I was just wondering what is better to be used on a network.

A private vlan with different communities or restricting access to routed vlans by placing access-lists.

 

Thanks.

2 Replies 2

Rajeev Sharma
Cisco Employee
Cisco Employee

Hey,

VACL is more flexible that private vlans as they come with lots of do's and dont's.

HTH.

Regards,

RS.

InayathUlla Sharieff
Cisco Employee
Cisco Employee

Hi Dear,

 Below are some thought on both the topic now you can choose which one would be easy for you:-


A) 
PVLANs provide layer 2 isolation between ports within the same broadcast domain. There are three types of PVLAN ports:
 
Promiscuous— A promiscuous port can communicate with all interfaces, including the isolated and community ports within a PVLAN.
Isolated— An isolated port has complete Layer 2 separation from the other ports within the same PVLAN, but not from the promiscuous ports. PVLANs block all traffic to isolated ports except traffic from promiscuous ports. Traffic from isolated port is forwarded only to promiscuous ports.
Community— Community ports communicate among themselves and with their promiscuous ports.
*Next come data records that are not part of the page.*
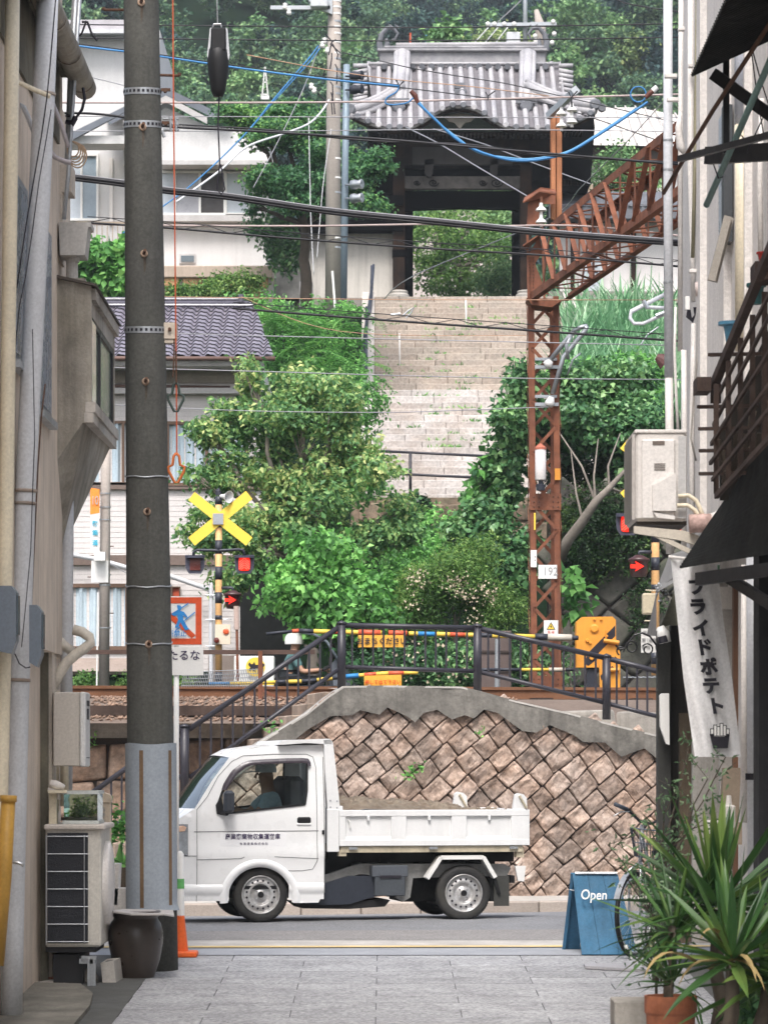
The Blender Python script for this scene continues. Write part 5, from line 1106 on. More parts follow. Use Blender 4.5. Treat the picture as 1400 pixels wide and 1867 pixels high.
# black window visor
mb = MB(); vp = [(405,1440),(409,1428),(424,1405),(443,1391),(456,1386.5),(480,1384.5),(520,1382.5),(552,1382),(563,1383),(567,1389),(568,1397)]
vi = [(414,1440),(420,1430),(433,1412),(450,1399),(461,1395),(482,1393.5),(520,1392),(552,1391.5),(558,1392),(561,1394),(561,1397)]
A_ = SZ(vp); B_ = SZ(vi); n = len(A_)
mb.grid(lambda i, j: (lambda k, f: (lambda a, b: TX(a[0]+(b[0]-a[0])*j, tf(a[0], a[1]) - .012 - .018*math.sin(j*2.2), a[1]+(b[1]-a[1])*j))((A_[k][0]+(A_[k+1][0]-A_[k][0])*f, A_[k][1]+(A_[k+1][1]-A_[k][1])*f), (B_[k][0]+(B_[k+1][0]-B_[k][0])*f, B_[k][1]+(B_[k+1][1]-B_[k][1])*f)))(min(int(i*(n-1)), n-2), i*(n-1)-min(int(i*(n-1)), n-2)), n*3, 4)
mb.build('window_visor', M('visor_smoke', (.05,.04,.05), .25, var=.1, spec=.6), t, smooth=True)
mb = MB(X=TX); s, z = sz(414,1461); mb.bbox(s-.045, s+.05, -.17, -.06, z-.105, z+.10, .025); mr = mb.build('door_mirror', M('mirror_black', (.035,.04,.05), .4, var=.1), t)
mb = MB(); mb.tube([TX(sz(405,1482)[0], .0, sz(0,1482)[1]), TX(s-.01, -.09, z-.11)], .02, 8); mb.prism([TX(*p_) for p_ in [(sz(396,0)[0], -.004, sz(0,1484)[1]), (sz(394,0)[0], -.004, sz(0,1468)[1]), (sz(404,0)[0], -.004, sz(0,1450)[1]), (sz(410,0)[0], -.004, sz(0,1486)[1])]], TX(0,-.012,0)-TX(0,0,0)); mb.build('mirror_base', BLACK, mr)
mb = MB(X=TX); s, z = sz(554,1495.5); mb.bbox(s-.063, s+.063, -.012, .012, z-.03, z+.028, .012); dh = mb.build('door_handle', BLACK, t)
mb = MB(X=TX); mb.bbox(s-.067, s+.067, -.010, .012, z-.048, z-.028, .006); mb.build('handle_cup', PAINT, dh)
mb = MB(X=TX); s, z = sz(589,1518); mb.bbox(s-.012, s+.01, -.012, .01, z-.02, z+.02, .004); mb.build('door_striker', BLACK, t)
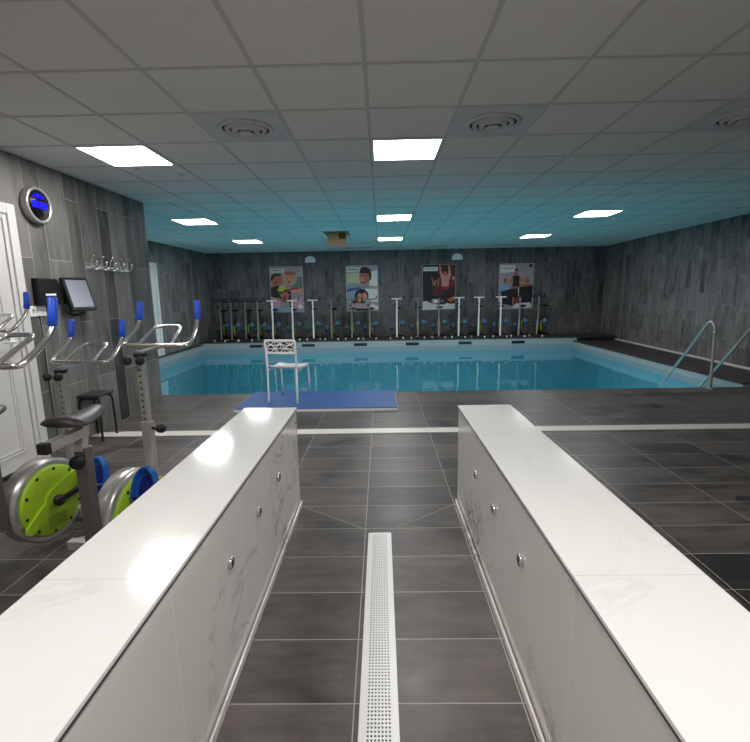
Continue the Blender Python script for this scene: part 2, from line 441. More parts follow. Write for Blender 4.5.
# ------------------------------------------------------------------ ceiling fittings
def cell(c, r): return GX+GS*c, GY+GS*r
LIGHTS = [(0, 3, 'square ceiling light panel nearest the camera, above the drain channel'),
          (-4, 3, 'square ceiling light panel above the clock wall and the near bikes'),
          (0, 9, 'square ceiling light panel in the middle of the pool row, before the last one'),
          (0, 14, 'small looking ceiling light panel farthest back on the centre line'),
          (-5.45, 9, 'ceiling light panel over the left side of the pool, nearer of two there'),
          (-5.45, 14, 'ceiling light panel over the left back of the pool, by the far wall'),
          (5.5, 9, 'ceiling light panel over the right side of the pool, nearer of two there'),
          (5.5, 14, 'ceiling light panel over the right back of the pool, by the far wall')]
proto = None
for c_, r_, lab in LIGHTS:
    x, y = cell(c_, r_)
    if proto is None:
        root = proto = empty('ceiling_light', (x, y, CEIL), 0, lab, 'ceiling light', 'square ceiling light panels')
        f = MB()
        for lo, hi in [((.012, .012), (.588, .03)), ((.012, .57), (.588, .588)), ((.012, .03), (.03, .57)), ((.57, .03), (.588, .57))]:
            f.box((lo[0], lo[1], -.010), (hi[0], hi[1], .0))
        f.build('light_frame', M['lamp_frame'], root)
        MB().box((.03, .03, -.008), (.57, .57, -.0005)).build('diffuser', M['lamp'], root)
    else:
        root = copy_tree(proto); root.location = (x, y, CEIL); root['label'] = lab

def vent(c_, r_, lab):
    x, y = cell(c_, r_)
    root = empty('ceiling_vent', (x+.3, y+.3, CEIL), 0, lab, 'vent', 'round ceiling air vents')
    MB().box((-.288, -.288, -.007), (.288, .288, 0), .003).build('vent_plate', M['vent'], root)
    m = MB().lathe([(.0, -.009), (.185, -.009)], (0, 0, 0), n=40); m.build('vent_throat', M['vent_dark'], root)
    for k, (r, hgt) in enumerate([(.20, .012), (.152, .020), (.104, .028)]):
        MB().lathe([(r-.034, -.008-hgt*.3), (r-.026, -.012-hgt), (r-.006, -.010-hgt*.75), (r, -.0075), (r-.012, -.0075), (r-.034, -.008-hgt*.3)], (0, 0, 0), n=40).build('vent_ring', M['vent'], root)
    MB().lathe([(0, -.052), (.035, -.050), (.052, -.040), (.03, -.02), (0, -.010)], (0, 0, 0), n=24).build('vent_cone', M['vent'], root)
vent(-2, 2, 'round air vent in grey plate on the left of the near centre light')
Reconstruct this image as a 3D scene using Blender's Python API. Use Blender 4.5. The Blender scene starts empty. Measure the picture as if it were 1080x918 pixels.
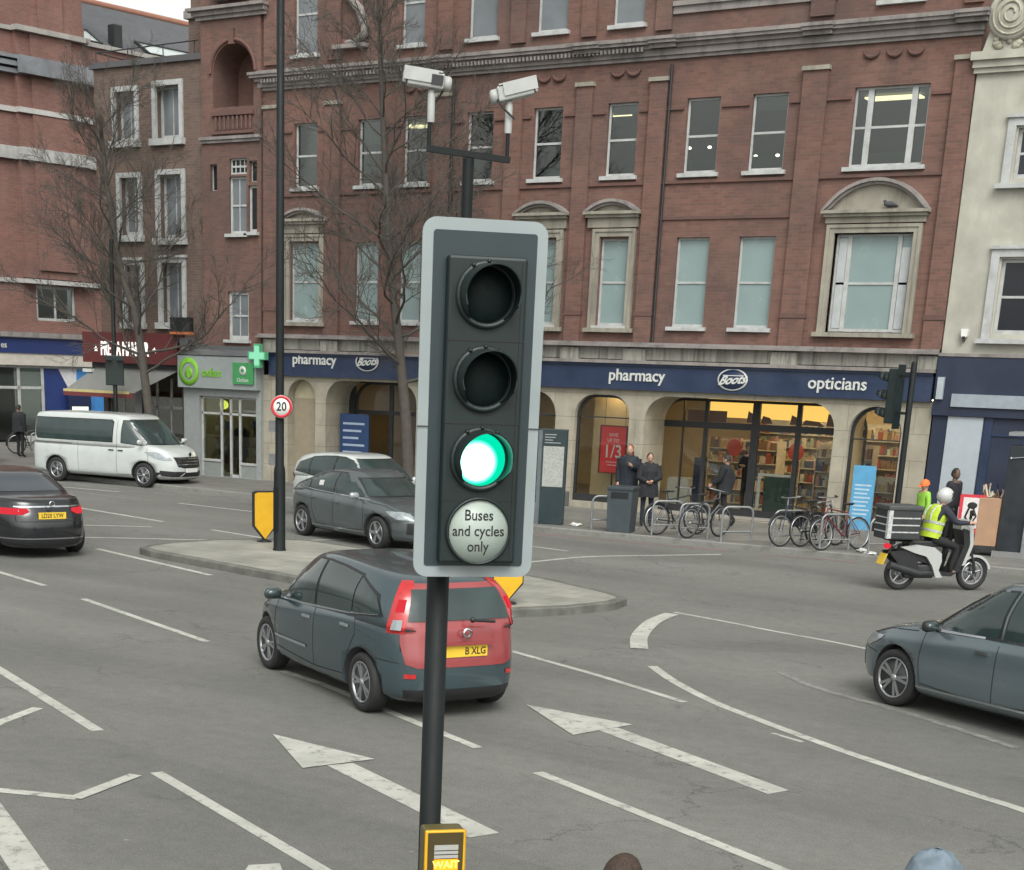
import bpy, bmesh, math, random
from mathutils import Vector, Matrix
from mathutils.bvhtree import BVHTree
R = math.radians
rnd = random.Random(7)
SC = bpy.context.scene
COL = SC.collection

# ------------------------------------------------------------------ camera
cam_d = bpy.data.cameras.new("camera"); cam = bpy.data.objects.new("camera", cam_d); COL.objects.link(cam)
CR = Vector((0.83709, 0.54590, 0.03382)); CU = Vector((0,0,0)); CF = Vector((0,0,0))
def _cam_axes(p, r, y):
    fw = Vector((0, math.cos(p), -math.sin(p))); rt = Vector((1,0,0)); up = rt.cross(fw)
    Rr = math.cos(r)*rt + math.sin(r)*up; U = -math.sin(r)*rt + math.cos(r)*up
    M = Matrix.Rotation(y, 3, 'Z')
    return M @ Rr, M @ U, M @ fw
CR, CU, CF = _cam_axes(R(18.35878), R(2.04251), R(33.08500))
m = Matrix((( CR.x, CU.x, -CF.x, 0), (CR.y, CU.y, -CF.y, 0), (CR.z, CU.z, -CF.z, 3.479), (0,0,0,1)))
cam.matrix_world = m
cam_d.sensor_fit = 'HORIZONTAL'; cam_d.sensor_width = 36.0
cam_d.lens = 36.0*1667.6/1080.0
cam_d.shift_x = (540-461.1)/1080.0
cam_d.shift_y = (942.48-459)/1080.0
cam_d.clip_start = 0.1; cam_d.clip_end = 1000
SC.camera = cam

# ------------------------------------------------------------------ light: overcast
SUN_EL, SUN_AZ = R(48), R(140)          # soft bright patch of cloud behind the camera
w = bpy.data.worlds.new("World"); SC.world = w; w.use_nodes = True
nt = w.node_tree; nt.nodes.clear()
sky = nt.nodes.new('ShaderNodeTexSky'); sky.sky_type = 'NISHITA'; sky.sun_disc = False
sky.sun_elevation = SUN_EL; sky.sun_rotation = SUN_AZ
sky.air_density = 1.0; sky.dust_density = 4.0; sky.ozone_density = 1.0
hs = nt.nodes.new('ShaderNodeHueSaturation'); hs.inputs['Saturation'].default_value = 0.05
bg = nt.nodes.new('ShaderNodeBackground'); bg.inputs['Strength'].default_value = 0.15
wo = nt.nodes.new('ShaderNodeOutputWorld')
nt.links.new(sky.outputs[0], hs.inputs['Color']); tn = nt.nodes.new('ShaderNodeMix'); tn.data_type = 'RGBA'; tn.blend_type = 'MULTIPLY'; tn.inputs[0].default_value = 1.0; tn.inputs[7].default_value = (.985, 1.0, .955, 1)   # cloud layer, faintly green-grey
nt.links.new(hs.outputs[0], tn.inputs[6]); nt.links.new(tn.outputs[2], bg.inputs[0]); nt.links.new(bg.outputs[0], wo.inputs[0])
sun_d = bpy.data.lights.new("sun", 'SUN'); sun_d.energy = 0.7; sun_d.angle = R(35); sun_d.color = (1.0, 0.98, 0.90)
sun = bpy.data.objects.new("sun", sun_d); COL.objects.link(sun)
# direction towards the sun
sd = Vector((math.sin(SUN_AZ)*math.cos(SUN_EL), math.cos(SUN_AZ)*math.cos(SUN_EL), math.sin(SUN_EL)))
sun.rotation_euler = sd.to_track_quat('Z', 'Y').to_euler()
SC.view_settings.view_transform = 'Standard'; SC.view_settings.look = 'None'
SC.view_settings.exposure = 0.68; SC.view_settings.gamma = 1.0; SC.view_settings.use_curve_mapping = False

# ------------------------------------------------------------------ materials
MATS = {}
def _new(name):
    m = bpy.data.materials.new(name); m.use_nodes = True; nt = m.node_tree; nt.nodes.clear()
    o = nt.nodes.new('ShaderNodeOutputMaterial'); MATS[name] = m
    return m, nt, o
def N(nt, t, **kw):
    n = nt.nodes.new(t)
    for k, v in kw.items():
        if k in n.inputs.keys(): n.inputs[k].default_value = v
        else: setattr(n, k, v)
    return n
def L(nt, a, b): nt.links.new(a, b)
def rgba(c): return (c[0], c[1], c[2], 1)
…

These interfaces are separated at Layer 2 from all other interfaces in other communities or isolated ports within their PVLAN.
 
B)
VACLs provide access control for all packets that are bridged within a VLAN or that are routed into or out of a VLAN. Unlike regular Cisco IOS ACLs that are configured on router interfaces and applied on routed packets only, VACLs apply to all packets.


Difference between it:
=================
PVLANs are best for when you want to segment within the same switch, whereas VACLs will apply to an entire VLAN as a whole.
 
Also, if you deployed VACLs across an entire VLAN to perform the function of PVLANS the scalabitliy and management would be a nightmare.
 
Blocking by MAC address would require you to know the MAC addresses of all the devices that would connect to your switches.
 
Blocking by IP address would require static assignment of all IP addresses on the network. Becaue if they were to change then that host likely wouldn't be able to access the resources it needed anymore. You can't block by subnet b/c everything in that VLAN (if you are using best practice) would be on the same subnet. So you would have to block by individual host addresses.